Orchid Group: Lenders to the privately owned pub and restaurant group, which includes the Bar Room Bar and Sri Thai chains, have sent a restructuring team from PricewaterhouseCoopers into the company, with the management’s blessing.
Pontin’s: The privately owned holiday operator said that it was fully booked for Christmas after generating an 11 per cent increase in festive-season bookings. It forecasts a rise in turnover next year after a 20 per cent rise in bookings for next summer.
Gambling: Britain and Malta have teamed up in an effort to head off moves by France to use its presidency of the European Union to forge a bloc-wide policy for regulating the multibillion-euro gambling industry.
Capital Pub Company: The London-based company reported resilient trading, but scrapped its interim dividend in anticipation of tough conditions next year.
Essentially Group: The sports marketing and management company said that it expected full-year earnings to fall below expectations because some key contracts have been delayed. The group said that market conditions had significantlyworsened since mid-September and that its outlook for 2009 is cautious.
Time Warner: The media company, which owns CNN and Warner Bros, is asking its shareholders to vote for a reverse stock split, in an effort to boost its market price and improve the shares’ liquidity, according to a regulatory filing.
TNK-BP: Tensions between the joint owners of the Anglo-Russian oil group have heightened amid signs that the billionaires who own half of Russia’s third-largest crude producer were increasing their grip on the business. Reports yesterday said that TNK-BP would dismiss 390 managers and close 200 vacancies at its Moscow headquarters.
Total: The French oil group and four other companies are facing criminal prosecution over the Buncefield oil depot fire, Britain’s biggest peacetime explosion. The Environment Agency and the Health and Safety Executive have begun proceedings over the 2005 blast that injured 43 people.
Tesco: The retailer’s customers are defecting to its rivals Asda and Wm Morrison at record rates, The Times has learnt. Previously unpublished “switching” data provided by TNS Worldpanel, the industry analysts, reveals that, in the 12 weeks to November 2, some £22 million worth of spending was switched from Tesco to Asda.
Moss Bros: The men’s fashion retailer issued a warning on its full-year profits. It added that sales for the 44 weeks to November 29 fell 3.6 per cent on a like-for-like basis.
Gucci: The fashion house has appointed Frederick Lukoff as the new chief executive of Stella McCartney. Mr Lukoff, 39, was poached from Lanvin, the French fashion house, where he was director of business development and was credited with a rise in sales.
Land of Leather: The furniture retailer confirmed it had received approaches that could lead to an offer for the business. Approaches are thought to be from Hilco, the retail restructurer, and Sun Capital, which bought ScS Upholstery this year.

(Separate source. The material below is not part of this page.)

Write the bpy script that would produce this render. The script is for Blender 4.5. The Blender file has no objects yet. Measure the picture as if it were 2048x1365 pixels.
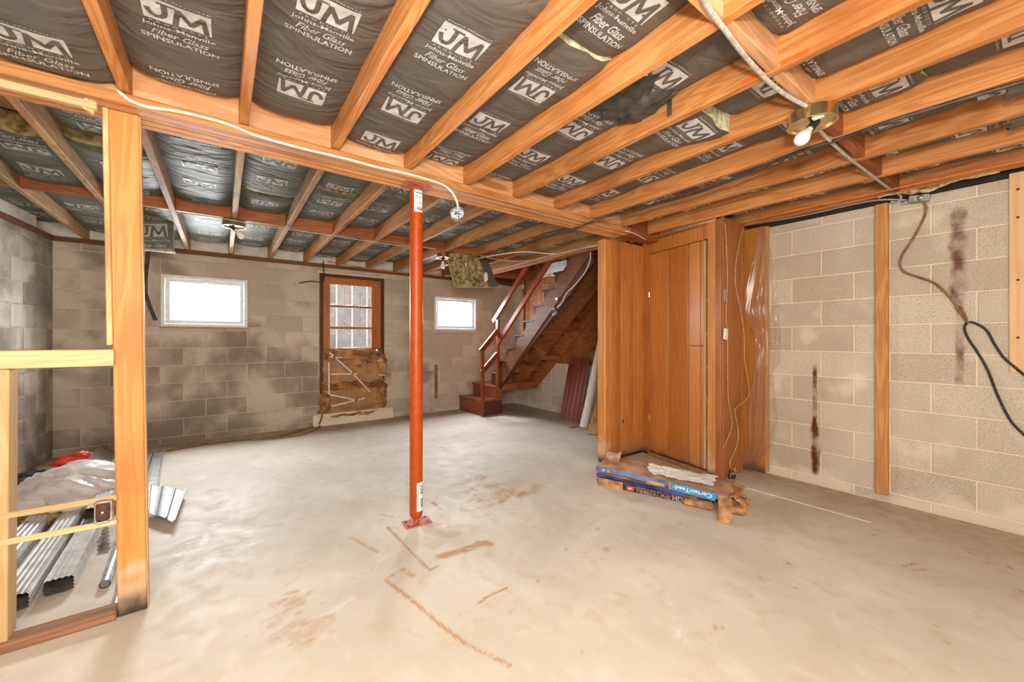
import bpy, bmesh, math, random
import numpy as np
from mathutils import Vector, Matrix
random.seed(7); rng = np.random.default_rng(7)
C = bpy.context.scene.collection
# ------------------------------------------------------------------ camera, sky, lamps, exposure
FPX, YAW, HOR, CH = 785.0, math.radians(36.4), 679.0, 1.19     # focal length in px of a 2048 px frame, yaw, horizon row, camera height
SN, CS = math.sin(YAW), math.cos(YAW)
cam = bpy.data.cameras.new('camera'); cam_o = bpy.data.objects.new('camera', cam); C.objects.link(cam_o)
cam_o.location = (0, 0, CH); cam_o.rotation_euler = (math.pi/2, 0, -YAW)
cam.sensor_width = 36; cam.lens = FPX/2048*36; cam.shift_y = (HOR-682.5)/2048; cam.clip_start = .02
bpy.context.scene.camera = cam_o
sc = bpy.context.scene
sc.view_settings.view_transform = 'Standard'; sc.view_settings.look = 'None'
sc.view_settings.gamma = 1; sc.view_settings.use_curve_mapping = False
sc.view_settings.exposure = 0.0
W = bpy.data.worlds.new('sky'); sc.world = W; W.use_nodes = True
W.node_tree.nodes['Background'].inputs['Color'].default_value = (.93, .97, 1, 1)
W.node_tree.nodes['Background'].inputs['Strength'].default_value = 9.0
def lamp(name, kind, loc, energy, color, size=.1, size_y=None, look=None, portal=False):
    l = bpy.data.lights.new(name, kind); l.energy = energy; l.color = color
    if kind == 'AREA':
        l.shape = 'RECTANGLE'; l.size = size; l.size_y = size_y or size
        if portal: l.cycles.is_portal = True
    else: l.shadow_soft_size = size
    o = bpy.data.objects.new(name, l); C.objects.link(o); o.location = loc
    if look: o.rotation_euler = (Vector(look)-Vector(loc)).to_track_quat('-Z', 'Y').to_euler()
    return o
lamp('camera_flash', 'POINT', (.08, -.05, 1.6), 125, (1, .93, .83), .045)
lamp('flash_umbrella', 'AREA', (-.1, -1.15, 1.35), 152, (1, .92, .82), 2.2, 1.5, look=(1.3, 2.6, 1.1))  # added soft fill behind the camera to brighten the room
for n, l, s in (('daylight_left_window', (-.16, 5.98, 1.62), (.8, .58)), ('daylight_right_window', (3.18, 5.98, 1.62), (.8, .58)), ('daylight_door', (1.49, 5.99, 1.5), (.56, .9))):
    lamp(n, 'AREA', l, 1, (1, 1, 1), s[0], s[1], look=(l[0], 0, l[2]), portal=True)
for n, x, e in (('window_daylight_left', -.16, 135), ('window_daylight_right', 3.18, 130)):
    lamp(n, 'AREA', (x, 6.14, 1.7), e, (.92, .965, 1), .72, .46, look=(x, 4.2, .2))
# ------------------------------------------------------------------ pixel -> point on a real plane
def ray(x, y):
    u = (x-1024)/FPX; w = (HOR-y)/FPX
    return u*CS+SN, CS-u*SN, w
def az(x, y, z=0.0):
    d = ray(x, y); t = (z-CH)/d[2]; return Vector((d[0]*t, d[1]*t, z))
def ax(x, y, X):
    d = ray(x, y); t = X/d[0]; return Vector((X, d[1]*t, CH+d[2]*t))
def ay(x, y, Y):
    d = ray(x, y); t = Y/d[1]; return Vector((d[0]*t, Y, CH+d[2]*t))
def al(x, y, P, Q):      # vertical plane through P, Q (xy)
    d = ray(x, y); n = (Q[1]-P[1], -(Q[0]-P[0])); t = (n[0]*P[0]+n[1]*P[1])/(n[0]*d[0]+n[1]*d[1])
    return Vector((d[0]*t, d[1]*t, CH+d[2]*t))
# ------------------------------------------------------------------ object helpers
def tag(o, label=None, cat=None, group=None, kind=None):
    if label: o['label'] = label
    if cat: o['category'] = cat
    if group: o['group'] = group
    if kind: o['kind'] = kind
    return o
def thing(name, label, cat, loc=(0, 0, 0), rz=0, group=None):
    o = bpy.data.objects.new(name, None); C.objects.link(o); o.location = loc; o.rotation_euler = (0, 0, rz)
    o.empty_display_size = .1
    return tag(o, label, cat, group)
def wm(o):
    return wm(o.parent) @ o.matrix_parent_inverse @ o.matrix_basis if o.parent else o.matrix_basis.copy()
def link(name, me, parent=None, loc=(0, 0, 0), rot=(0, 0, 0), keep=False):
    o = bpy.data.objects.new(name, me); C.objects.link(o)
    o.location = loc; o.rotation_euler = rot
    if parent is not None:
        o.parent = parent
        if keep:                                  # mesh given in world space
            o.matrix_parent_inverse = wm(parent).inverted()
    return o
class MB:
    def __init__(s): s.v = []; s.f = []; s.m = []; s.cur = 0
    def add(s, vs, fs, m=None):
        b = len(s.v); s.v += [tuple(p) for p in vs]; s.f += [tuple(b+i for i in f) for f in fs]
        s.m += [s.cur if m is None else m]*len(fs); return s
    def box(s, a, b, M=None, m=None, ch=0.0):
        x0, y0, z0 = [min(p, q) for p, q in zip(a, b)]; x1, y1, z1 = [max(p, q) for p, q in zip(a, b)]
        if ch <= 0:
            vs = [(x0, y0, z0), (x1, y0, z0), (x1, y1, z0), (x0, y1, z0), (x0, y0, z1), (x1, y0, z1), (x1, y1, z1), (x0, y1, z1)]
            fs = [(0, 3, 2, 1), (4, 5, 6, 7), (0, 1, 5, 4), (1, 2, 6, 5), (2, 3, 7, 6), (3, 0, 4, 7)]
        else:
            bm = bmesh.new(); bmesh.ops.create_cube(bm, size=1)
            for v in bm.verts: v.co = Vector(((x0+x1)/2+v.co.x*(x1-x0), (y0+y1)/2+v.co.y*(y1-y0), (z0+z1)/2+v.co.z*(z1-z0)))
            c = min(ch, (x1-x0)*.4, (y1-y0)*.4, (z1-z0)*.4)
            bmesh.ops.bevel(bm, geom=bm.edges[:], offset=c, segments=1, affect='EDGES')
            bm.verts.index_update(); vs = [v.co.copy() for v in bm.verts]; fs = [[v.index for v in f.verts] for f in bm.faces]; bm.free()
        if M is not None: vs = [M @ Vector(p) for p in vs]
        return s.add(vs, fs, m)
    def bar(s, p, q, w, h, up=(0, 0, 1), m=None, ch=0.003):       # board from p to q, width w across, height h along up
        p = Vector(p); q = Vector(q); d = (q-p); L = d.length; d = d.normalized(); up = Vector(up)
        sd = d.cross(up).normalized(); up = sd.cross(d).normalized()
        M = Matrix(((d.x, sd.x, up.x, p.x), (d.y, sd.y, up.y, p.y), (d.z, sd.z, up.z, p.z), (0, 0, 0, 1)))
        return s.box((0, -w/2, -h/2), (L, w/2, h/2), M, m, ch)
    def tube(s, pts, r, n=8, m=None, cap=True, closed=False):
        pts = [Vector(p) for p in pts]; rr = r if isinstance(r, (list, tuple)) else [r]*len(pts)
        rings = []; prev = None
        for i, p in enumerate(pts):
            t = (pts[min(i+1, len(pts)-1)]-pts[max(i-1, 0)]).normalized()
            if prev is None:
                a = Vector((0, 0, 1)) if abs(t.z) < .9 else Vector((1, 0, 0)); x = t.cross(a).normalized()
            else:
                x = prev - t*prev.dot(t); x = x.normalized() if x.length > 1e-6 else t.orthogonal().normalized()
            prev = x; y = t.cross(x)
            rings.append([p+(x*math.cos(2*math.pi*k/n)+y*math.sin(2*math.pi*k/n))*rr[i] for k in range(n)])
        vs = [v for rg in rings for v in rg]; fs = []
        for i in range(len(pts)-1):
            for k in range(n): fs.append((i*n+k, i*n+(k+1) % n, (i+1)*n+(k+1) % n, (i+1)*n+k))
        if cap: fs.append(tuple(range(n))[::-1]); fs.append(tuple((len(pts)-1)*n+k for k in range(n)))
        return s.add(vs, fs, m)
    def lathe(s, prof, c=(0, 0, 0), n=24, M=None, m=None):
        vs = []; fs = []
        for r, z in prof:
            for k in range(n): vs.append((c[0]+r*math.cos(2*math.pi*k/n), c[1]+r*math.sin(2*math.pi*k/n), c[2]+z))
        for i in range(len(prof)-1):
            for k in range(n): fs.append((i*n+k, i*n+(k+1) % n, (i+1)*n+(k+1) % n, (i+1)*n+k))
        fs.append(tuple(range(n))[::-1]); fs.append(tuple((len(prof)-1)*n+k for k in range(n)))
        if M is not None: vs = [M @ Vector(p) for p in vs]
        return s.add(vs, fs, m)
    def prism(s, poly, axis, a, b, m=None):       # poly = 2D points in the other two axes (x->(y,z), y->(x,z), z->(x,y))
        def P(p, t): return {'x': (t, p[0], p[1]), 'y': (p[0], t, p[1]), 'z': (p[0], p[1], t)}[axis]
        n = len(poly); vs = [P(p, a) for p in poly]+[P(p, b) for p in poly]
        fs = [tuple(range(n))[::-1], tuple(range(n, 2*n))]+[(i, (i+1) % n, n+(i+1) % n, n+i) for i in range(n)]
        return s.add(vs, fs, m)
    def grid(s, fn, nu, nv, m=None, thick=None):  # fn(u,v)->point; thick = offset vector gives a closed slab
        vs = [fn(i/nu, j/nv) for j in range(nv+1) for i in range(nu+1)]; w = nu+1
        fs = [(j*w+i, j*w+i+1, (j+1)*w+i+1, (j+1)*w+i) for j in range(nv) for i in range(nu)]
        if thick is not None:
            b = len(vs); vs = vs+[Vector(p)+Vector(thick) for p in vs]
            fs += [tuple(b+k for k in f[::-1]) for f in fs[:]]
            bd = [i for i in range(nu)]+[j*w+nu for j in range(nv)]+[nv*w+i for i in range(nu, 0, -1)]+[j*w for j in range(nv, 0, -1)]
            for i in range(len(bd)):
                p, q = bd[i], bd[(i+1) % len(bd)]; fs.append((q, p, b+p, b+q))
        return s.add(vs, fs, m)
    def mesh(s, name, mats, smooth=False, fix=True):
        me = bpy.data.meshes.new(name); me.from_pydata(s.v, [], s.f)
        for mt in (mats if isinstance(mats, (list, tuple)) else [mats]): me.materials.append(mt)
        me.polygons.foreach_set('material_index', s.m)
        if fix:
            bm = bmesh.new(); bm.from_mesh(me); bmesh.ops.recalc_face_normals(bm, faces=bm.faces[:]); bm.to_mesh(me); bm.free()
        if smooth:
            me.polygons.foreach_set('use_smooth', [True]*len(me.polygons))
            try: me.set_sharp_from_angle(angle=math.radians(40))
            except Exception: pass
        me.update(); return me
    def build(s, name, mats, parent=None, smooth=False, fix=True):    # vertices are world space
        return link(name, s.mesh(name, mats, smooth, fix), parent, keep=True)
def spline(pts, n=8):
    P = [Vector(p) for p in pts]; out = []
    for i in range(len(P)-1):
        a, b, c, d = P[max(i-1, 0)], P[i], P[i+1], P[min(i+2, len(P)-1)]
        for k in range(n):
            t = k/n; out.append(.5*((2*b)+(c-a)*t+(2*a-5*b+4*c-d)*t*t+(3*b-a-3*c+d)*t*t*t))
    out.append(P[-1]); return out
def wob(x, y, s=0):       # cheap smooth noise
    return (math.sin(x*1.7+s*2.1+1.3*math.sin(y*1.1+s))+math.sin(y*2.3-s*1.7+1.1*math.sin(x*.9-s*.6))+.6*math.sin((x+y)*3.9+s*5.3))/2.6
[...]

John Laing: The public private infrastructure provider has formed a £450 million joint venture with Croydon council to develop four sites in its area.
Computer games: Sumner Redstone, the media magnate, has sold his majority stake in Midway Games, the computer games company behind Mortal Kombat. He sold the stake for just $100,000 (£67,200) to Mark Thomas, a low-profile investor.
Anite: The technology company reported a 42 per cent rise in first-half pre-tax profits and said that it is to return up to £20 million to its investors after a disposal programme.
BT Group: The telecoms company has appointed Tony Chanmugam, the chief financial officer of its retail division, as group finance director. Mr Chanmugam has also worked in BT Enterprises and BT Global Solutions.
Ryanair: The budget airline has made a second takeover bid for Aer Lingus, the low-cost carrier’s state-controlled Irish rival, hoping that economic gloom in Europe will head off concerns about monopoly control.
Renewable Energy Holdings: The AIM-quoted green energy group has entered a conditional sale-and-purchase agreement with Gamar GHL to develop a wind farm site in Kobylany, Poland.